Fatalna pogoda, zimny silny wiatr, nie wystraszyła 750 biegaczy, którzy w niedzielę wystartowali w 34. Toruń Maratonie. Jednym z tych, którzy pokonali trasę 42,195 km był suwalczanin Krzysztof Wandzioch. Zawodnik "Wandzioch Team" z czasem 3:15,59 w klasyfikacji open zajął 112, a w swoje kategorii wiekowej M 19-29 był dziewiąty.
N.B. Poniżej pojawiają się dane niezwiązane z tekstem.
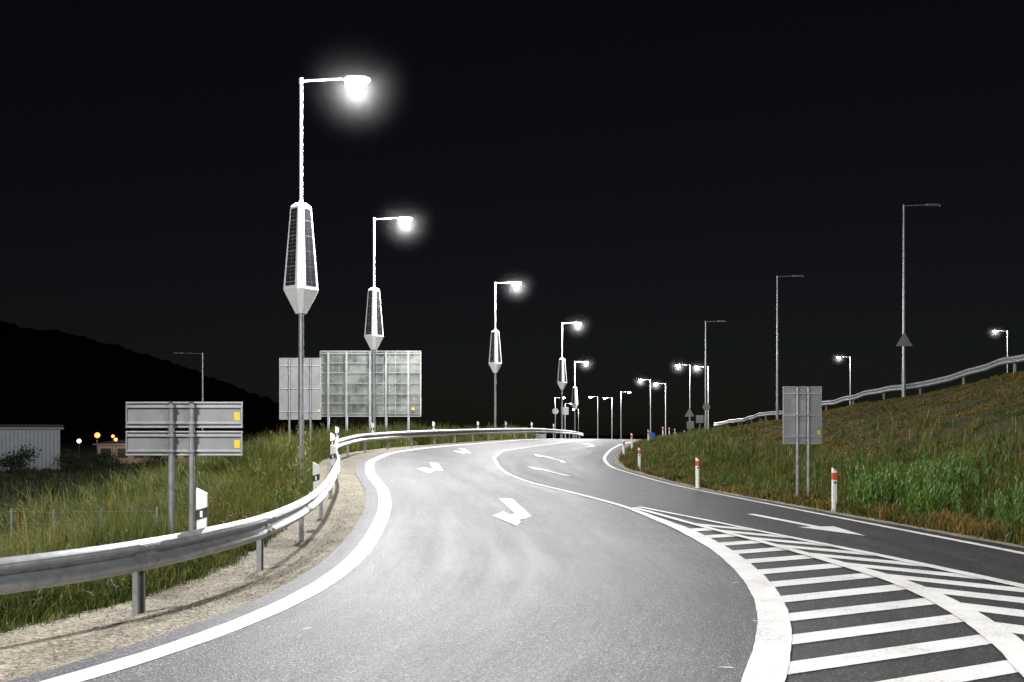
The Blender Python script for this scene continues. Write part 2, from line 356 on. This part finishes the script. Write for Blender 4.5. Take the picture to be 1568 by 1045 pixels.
# ---------------------------------------------------------------- guardrails
PROF=[(0,.752),(.012,.745),(.062,.712),(.078,.695),(.078,.672),(.062,.652),(.008,.618),(0,.60),(.008,.582),(.062,.545),(.078,.525),(.078,.502),(.062,.482),(.012,.45),(0,.442)]
def guardrail(name,f,y0,y1,side,anchor,sp,zf,coarse=.25):
    e=empty(name,(0,0,0)); beam=MB(); posts=MB()
    ysr=[y0]
    while ysr[-1]<y1: ysr.append(ysr[-1]+(coarse if ysr[-1]<45 else coarse*3))
    n=len(PROF); V=[]
    def slope(y): return (float(f(y+.3))-float(f(y-.3)))/.6
    def frame(y):
        x=float(f(y)); dx=(float(f(y+.15))-float(f(y-.15)))/.3; l=math.hypot(dx,1)
        return x,(side/l,-side*dx/l)
    for y in ysr:
        x,nn=frame(y); z=zf(x,y)
        for off,h in PROF: V.append((x+nn[0]*off,y+nn[1]*off,z+h))
    F=[(i*n+j,(i+1)*n+j,(i+1)*n+j+1,i*n+j+1) for i in range(len(ysr)-1) for j in range(n-1)]
    beam.add(V,F,'galv'); bo=beam.obj('beam',parent=e,smooth=True)
    m=bo.modifiers.new('s','SOLIDIFY'); m.thickness=.004; m.offset=0
    py_=[]; y=anchor
    while y<y1: py_.append(y); y+=sp/math.hypot(1,slope(y))
    y=anchor-sp/math.hypot(1,slope(anchor))
    while y>y0: py_.append(y); y-=sp/math.hypot(1,slope(y))
    for y in py_:
        x,nn=frame(y); z=zf(x,y); ang=math.atan2(nn[1],nn[0])
        c,s=math.cos(ang),math.sin(ang)
        def P(a,b,h): return (x+a*c-b*s,y+a*s+b*c,z+h)
        px,py,_=P(-.10,0,0)
        posts.box((px,py,z+.16),(.007,.12,1.0),'galv',ang)
        for sgn in(-1,1):
            q=P(-.07,sgn*.060,0); posts.box((q[0],q[1],z+.16),(.055,.006,1.0),'galv',ang)
            q=P(-.045,sgn*.049,0); posts.box((q[0],q[1],z+.16),(.005,.022,1.0),'galv',ang)
        q=P(-.02,0,0); posts.box((q[0],q[1],z+.60),(.038,.07,.24),'galv_d',ang)
        q0=P(.003,0,.60); q1=P(.028,0,.60); posts.cyl(q0,q1,.018,.014,'galv_d',8)
        if y<46:
            V=[]; yy=[y-.16+.04*i for i in range(9)]
            for t in yy:
                xx,n2=frame(t); zz=zf(xx,t)
                for off,h in PROF: V.append((xx+n2[0]*(off+.006),t+n2[1]*(off+.006),zz+h))
            posts.add(V,[(i*n+j,(i+1)*n+j,(i+1)*n+j+1,i*n+j+1) for i in range(8) for j in range(n-1)],'galv')
            for hh in(.665,.515):
                for bb in(-.10,.10):
                    q0=P(.072,bb,hh+.018); q1=P(.097,bb,hh+.018); posts.cyl(q0,q1,.014,.011,'galv_d',6)
    posts.obj('posts',parent=e)
    return e
guardrail('guardrail',RAILf,-6,100,1,10.1,3.3,Hs)
guardrail('guardrail',lambda y:XC(y)+.2,22,108,-1,23,4,Hs,coarse=.5)
guardrail('guardrail',lambda y:XC(y)+9.,60,150,-1,61,4,Hs,coarse=1)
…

To już 8. zaliczony maraton biegacza znad Czarnej Hańczy.
- Ten maraton poświęciłem radości z biegania – mówi K. Wandzioch. - Nie byłem przygotowany na szybkie bieganie i bicie rekordów, ale biegłem dla pięknego medalu w kształcie piernika, dla moich rodziców i dziadków bo Tata i dziadkowie pochodzą właśnie z Torunia oraz dla mojej miłości Moniki, którą poznałem na treningach z RESO. Zapraszam wszystkich co niedziela o godzinie 9.00 na stadion lekkoatletyczny w Suwałkach na darmowe treningi biegaj z RESO. Ruszamy również z poważną grupą triathlonową, w planach nie tylko wspólne treningi ale i wyjazdy.
Dodajmy, że triumfatorem toruńskiego maratonu został Tomasz Walerowicz (LKS Olymp Błonie) z czasem 2:25;48 a wśród kobiet Wioletta Paduszyńska (17 WBZ Międzyrzecz, 19. w open) - 2:51;38.
Główne plany suwalskiego biegacza długodystansowego i triathlonisty to Otyliada w Suwałkach, Elemental Triathlon Series oraz 1/2 IronMan w Malborku.